Last year’s International League Player of the Year had a new element to his game ready for the big leagues, however. Mountcastle showed a discipline at the plate he hadn’t had in earlier years, drawing 11 walks in 140 plate appearances — he only had 24 in 553 the year before in Norfolk — and compiling a .386 on-base percentage. That’s hardly a Bonds-esque rate for drawing walks, but it allowed him to post an on-base percentage 42 points higher than any he’d had at A ball or better.
The other big question about Mountcastle was his defense, as he had logged 226 minor league games at shortstop, 130 at third base, 84 at first base and only 26 in the outfield, where it seemed the Orioles wanted to put him. That issue solved itself as well; Mountcastle played 25 games in the outfield and didn’t make a single error, acquitting himself well as the season progressed.
The timing of this all was perfect as the Orioles spent the majority of the season hanging around in the wild card chase, and Mountcastle quickly went from being a rookie trying to get the hang of the majors to being one of the team’s key middle of the order bats. From Aug. 30-Sept. 14, a span of 15 games, Mountcastle batted .396 (21-for-53) and hit all five of his home runs, compiling a 1.158 OPS as the O’s fought to keep their playoff hopes alive. For the season, he batted .343 with runners in scoring position (including .417 with two outs). In what Baseball-Reference.com labels “high leverage” situations, Mountcastle had 14 hits in 26 at-bats for a .538 batting average.
That’s a drawn-out way of saying: Mountcastle was pretty good. And in crucial spots and clutch situations, he was even better.

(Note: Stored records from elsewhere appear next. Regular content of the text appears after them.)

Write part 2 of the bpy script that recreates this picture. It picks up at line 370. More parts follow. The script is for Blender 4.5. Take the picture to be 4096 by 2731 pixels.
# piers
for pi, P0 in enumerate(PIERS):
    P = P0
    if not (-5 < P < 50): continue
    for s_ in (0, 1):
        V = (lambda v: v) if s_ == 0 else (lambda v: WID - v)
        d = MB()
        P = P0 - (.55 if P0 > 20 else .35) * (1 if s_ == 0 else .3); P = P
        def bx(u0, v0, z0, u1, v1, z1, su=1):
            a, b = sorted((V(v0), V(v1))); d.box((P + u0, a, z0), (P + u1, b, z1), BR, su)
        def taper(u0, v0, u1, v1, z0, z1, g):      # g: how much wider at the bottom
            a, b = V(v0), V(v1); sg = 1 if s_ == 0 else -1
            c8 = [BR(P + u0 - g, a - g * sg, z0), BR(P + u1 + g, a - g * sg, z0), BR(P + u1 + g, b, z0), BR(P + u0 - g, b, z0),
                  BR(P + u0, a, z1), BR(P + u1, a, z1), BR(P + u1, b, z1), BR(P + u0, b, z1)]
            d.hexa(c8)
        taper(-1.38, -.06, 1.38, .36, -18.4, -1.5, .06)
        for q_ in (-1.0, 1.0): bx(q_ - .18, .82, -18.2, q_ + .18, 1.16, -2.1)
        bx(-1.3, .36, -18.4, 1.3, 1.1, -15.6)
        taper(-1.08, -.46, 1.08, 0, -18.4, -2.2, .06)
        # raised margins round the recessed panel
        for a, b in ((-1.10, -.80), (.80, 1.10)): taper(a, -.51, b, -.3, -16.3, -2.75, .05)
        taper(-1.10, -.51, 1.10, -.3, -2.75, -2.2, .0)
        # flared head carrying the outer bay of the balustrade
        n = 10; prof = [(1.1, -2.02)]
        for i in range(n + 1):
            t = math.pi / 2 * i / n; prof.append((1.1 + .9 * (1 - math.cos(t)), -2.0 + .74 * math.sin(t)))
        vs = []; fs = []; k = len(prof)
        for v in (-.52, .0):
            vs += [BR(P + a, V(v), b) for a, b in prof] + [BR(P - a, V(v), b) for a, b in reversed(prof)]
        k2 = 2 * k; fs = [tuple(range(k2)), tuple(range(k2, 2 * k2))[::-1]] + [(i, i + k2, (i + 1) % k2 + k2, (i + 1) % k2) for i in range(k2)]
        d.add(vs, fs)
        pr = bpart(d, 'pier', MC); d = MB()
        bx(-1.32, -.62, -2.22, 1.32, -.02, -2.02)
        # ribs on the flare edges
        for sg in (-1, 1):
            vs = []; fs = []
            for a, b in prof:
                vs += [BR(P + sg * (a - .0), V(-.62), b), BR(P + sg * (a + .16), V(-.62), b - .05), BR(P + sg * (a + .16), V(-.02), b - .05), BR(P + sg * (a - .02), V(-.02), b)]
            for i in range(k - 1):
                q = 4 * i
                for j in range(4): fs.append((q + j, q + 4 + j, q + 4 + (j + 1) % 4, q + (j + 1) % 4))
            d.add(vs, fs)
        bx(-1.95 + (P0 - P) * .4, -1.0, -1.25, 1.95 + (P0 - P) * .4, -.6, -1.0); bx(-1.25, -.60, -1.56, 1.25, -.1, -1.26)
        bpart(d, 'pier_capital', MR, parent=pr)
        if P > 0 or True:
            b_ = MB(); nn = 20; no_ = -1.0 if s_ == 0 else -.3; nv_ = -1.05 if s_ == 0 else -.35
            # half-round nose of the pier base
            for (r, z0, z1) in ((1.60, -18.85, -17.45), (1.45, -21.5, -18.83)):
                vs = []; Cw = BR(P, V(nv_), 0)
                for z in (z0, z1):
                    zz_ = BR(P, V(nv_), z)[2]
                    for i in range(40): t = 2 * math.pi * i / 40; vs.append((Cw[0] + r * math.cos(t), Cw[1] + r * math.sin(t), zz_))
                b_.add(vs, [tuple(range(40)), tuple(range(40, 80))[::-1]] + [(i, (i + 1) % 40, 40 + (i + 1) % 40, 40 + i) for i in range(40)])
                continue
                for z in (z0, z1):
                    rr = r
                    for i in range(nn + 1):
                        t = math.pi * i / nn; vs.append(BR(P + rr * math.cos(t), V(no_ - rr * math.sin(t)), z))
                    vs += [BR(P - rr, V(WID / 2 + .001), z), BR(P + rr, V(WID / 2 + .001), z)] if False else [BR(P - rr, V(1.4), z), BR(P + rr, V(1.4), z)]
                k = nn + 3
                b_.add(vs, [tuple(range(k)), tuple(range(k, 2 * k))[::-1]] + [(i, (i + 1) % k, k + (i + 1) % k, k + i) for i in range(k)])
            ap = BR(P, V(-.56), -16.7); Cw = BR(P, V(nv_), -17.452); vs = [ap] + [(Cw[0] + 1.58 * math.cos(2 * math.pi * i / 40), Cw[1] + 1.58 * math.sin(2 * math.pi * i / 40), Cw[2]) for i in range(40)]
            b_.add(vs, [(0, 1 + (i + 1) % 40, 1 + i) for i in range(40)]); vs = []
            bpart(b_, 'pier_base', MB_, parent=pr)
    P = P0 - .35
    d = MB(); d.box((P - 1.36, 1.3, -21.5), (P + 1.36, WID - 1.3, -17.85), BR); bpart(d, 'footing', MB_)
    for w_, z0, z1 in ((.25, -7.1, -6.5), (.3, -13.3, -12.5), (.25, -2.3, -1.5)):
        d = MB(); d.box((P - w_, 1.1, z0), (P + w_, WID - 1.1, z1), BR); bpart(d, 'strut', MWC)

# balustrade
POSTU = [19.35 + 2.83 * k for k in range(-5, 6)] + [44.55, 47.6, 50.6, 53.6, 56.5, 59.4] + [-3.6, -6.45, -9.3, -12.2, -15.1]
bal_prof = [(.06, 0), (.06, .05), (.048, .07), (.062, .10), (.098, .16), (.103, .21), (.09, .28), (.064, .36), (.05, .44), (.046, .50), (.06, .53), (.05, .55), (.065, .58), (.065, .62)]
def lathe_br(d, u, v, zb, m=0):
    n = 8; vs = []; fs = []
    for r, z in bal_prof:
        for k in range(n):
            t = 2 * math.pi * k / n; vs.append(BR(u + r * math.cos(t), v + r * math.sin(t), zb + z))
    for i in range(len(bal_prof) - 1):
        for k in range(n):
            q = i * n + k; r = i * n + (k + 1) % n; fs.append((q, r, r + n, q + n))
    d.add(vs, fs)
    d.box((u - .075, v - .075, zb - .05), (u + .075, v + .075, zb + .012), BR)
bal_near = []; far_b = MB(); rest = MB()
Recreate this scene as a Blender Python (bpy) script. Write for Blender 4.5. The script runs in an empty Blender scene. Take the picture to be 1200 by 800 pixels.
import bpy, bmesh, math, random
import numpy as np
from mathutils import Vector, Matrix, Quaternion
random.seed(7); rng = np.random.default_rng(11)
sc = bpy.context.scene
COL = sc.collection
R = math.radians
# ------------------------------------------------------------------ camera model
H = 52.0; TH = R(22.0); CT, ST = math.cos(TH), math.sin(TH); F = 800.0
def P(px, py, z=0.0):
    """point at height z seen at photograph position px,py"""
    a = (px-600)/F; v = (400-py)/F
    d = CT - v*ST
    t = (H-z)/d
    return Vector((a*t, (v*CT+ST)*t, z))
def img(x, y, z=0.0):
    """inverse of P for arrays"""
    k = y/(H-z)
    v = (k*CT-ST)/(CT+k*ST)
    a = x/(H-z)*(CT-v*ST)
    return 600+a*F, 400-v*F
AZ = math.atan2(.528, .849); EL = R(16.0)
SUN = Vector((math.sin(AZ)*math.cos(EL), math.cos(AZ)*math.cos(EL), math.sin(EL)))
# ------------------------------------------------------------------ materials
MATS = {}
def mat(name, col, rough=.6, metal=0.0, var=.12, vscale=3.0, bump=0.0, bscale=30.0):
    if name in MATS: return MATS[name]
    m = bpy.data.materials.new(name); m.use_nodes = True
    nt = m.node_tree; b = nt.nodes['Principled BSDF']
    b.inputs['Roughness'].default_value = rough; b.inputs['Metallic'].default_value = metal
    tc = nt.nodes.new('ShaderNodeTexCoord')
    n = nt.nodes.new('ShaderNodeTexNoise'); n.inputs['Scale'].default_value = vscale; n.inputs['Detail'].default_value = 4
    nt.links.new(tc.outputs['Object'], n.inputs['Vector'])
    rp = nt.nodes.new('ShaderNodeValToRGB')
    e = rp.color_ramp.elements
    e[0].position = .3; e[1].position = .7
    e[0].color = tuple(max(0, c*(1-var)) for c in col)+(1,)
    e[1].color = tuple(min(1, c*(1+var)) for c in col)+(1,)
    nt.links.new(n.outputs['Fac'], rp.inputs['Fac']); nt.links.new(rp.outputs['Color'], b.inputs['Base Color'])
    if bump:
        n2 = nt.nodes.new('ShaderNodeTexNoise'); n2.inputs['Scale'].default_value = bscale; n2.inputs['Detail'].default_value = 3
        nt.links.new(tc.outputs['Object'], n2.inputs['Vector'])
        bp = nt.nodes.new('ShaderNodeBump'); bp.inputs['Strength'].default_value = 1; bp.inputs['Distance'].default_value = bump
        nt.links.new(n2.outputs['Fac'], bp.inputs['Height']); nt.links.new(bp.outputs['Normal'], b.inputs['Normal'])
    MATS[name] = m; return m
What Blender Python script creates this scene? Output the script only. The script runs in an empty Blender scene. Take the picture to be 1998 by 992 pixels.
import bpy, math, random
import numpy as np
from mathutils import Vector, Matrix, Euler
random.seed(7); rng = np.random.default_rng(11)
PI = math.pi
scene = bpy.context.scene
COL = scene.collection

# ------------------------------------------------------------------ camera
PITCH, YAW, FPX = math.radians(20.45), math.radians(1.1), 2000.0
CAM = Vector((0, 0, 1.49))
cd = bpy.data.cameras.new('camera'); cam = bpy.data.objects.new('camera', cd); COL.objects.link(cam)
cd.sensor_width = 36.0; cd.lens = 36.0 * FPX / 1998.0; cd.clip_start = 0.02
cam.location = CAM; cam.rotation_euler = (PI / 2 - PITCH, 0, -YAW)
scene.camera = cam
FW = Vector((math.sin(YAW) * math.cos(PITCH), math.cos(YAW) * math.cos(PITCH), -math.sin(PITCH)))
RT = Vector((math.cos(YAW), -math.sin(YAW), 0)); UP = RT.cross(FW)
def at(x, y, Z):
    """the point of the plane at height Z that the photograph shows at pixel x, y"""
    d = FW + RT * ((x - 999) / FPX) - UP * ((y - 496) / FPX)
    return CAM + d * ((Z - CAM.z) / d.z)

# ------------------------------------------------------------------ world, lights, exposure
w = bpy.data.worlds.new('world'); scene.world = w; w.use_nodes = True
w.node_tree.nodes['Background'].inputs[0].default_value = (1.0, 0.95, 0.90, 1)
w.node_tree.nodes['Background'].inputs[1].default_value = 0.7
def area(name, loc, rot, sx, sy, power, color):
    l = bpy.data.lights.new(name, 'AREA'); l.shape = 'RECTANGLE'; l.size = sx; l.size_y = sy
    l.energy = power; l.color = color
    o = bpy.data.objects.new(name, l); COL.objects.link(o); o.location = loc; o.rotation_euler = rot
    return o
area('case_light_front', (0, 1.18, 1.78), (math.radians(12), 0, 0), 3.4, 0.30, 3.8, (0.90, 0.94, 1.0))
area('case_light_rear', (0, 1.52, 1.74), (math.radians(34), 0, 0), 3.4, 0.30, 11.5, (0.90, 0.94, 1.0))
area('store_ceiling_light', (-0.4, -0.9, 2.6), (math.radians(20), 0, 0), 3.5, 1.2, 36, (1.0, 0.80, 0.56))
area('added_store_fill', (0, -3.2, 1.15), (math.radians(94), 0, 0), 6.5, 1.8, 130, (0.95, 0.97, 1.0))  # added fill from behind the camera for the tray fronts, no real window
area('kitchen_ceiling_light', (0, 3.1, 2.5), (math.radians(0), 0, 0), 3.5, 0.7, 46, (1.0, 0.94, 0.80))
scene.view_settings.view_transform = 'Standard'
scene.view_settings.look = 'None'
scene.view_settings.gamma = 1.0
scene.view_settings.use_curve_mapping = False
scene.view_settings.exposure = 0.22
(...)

That’s not to say the year was perfect. There’s a reason I cut off that sample two paragraphs earlier at Sept. 14; from Sept. 15 until the end of the season, Mountcastle batted .286, but he slugged only a paltry .306. Not good, and it could be due to a list of factors. Perhaps the magic wore off. Perhaps pitchers got word of his weaknesses. Or perhaps Mountcastle wasn’t immune from the slump that afflicted the entire team in the closing games of the season.
Nevertheless, it was a smashing success for Mountcastle, and one of the most encouraging performances by an Orioles prospect in years. Mountcastle is the first of the crop of prospects expected to form the core of the next winner in Baltimore to make the majors, and now that he’s proven he can hit big league pitching, there don’t seem to be any obstacles in the way of his having a permanent spot in the Orioles’ lineup. He’ll also have it a while; Mountcastle is under team control through 2026, and he should be in the batting order well after Adley Rutschman, D.L. Hall and Grayson Rodriguez and the rest of the bunch have made their debuts.
The future is coming for those players. For Mountcastle, however, it’s finally here.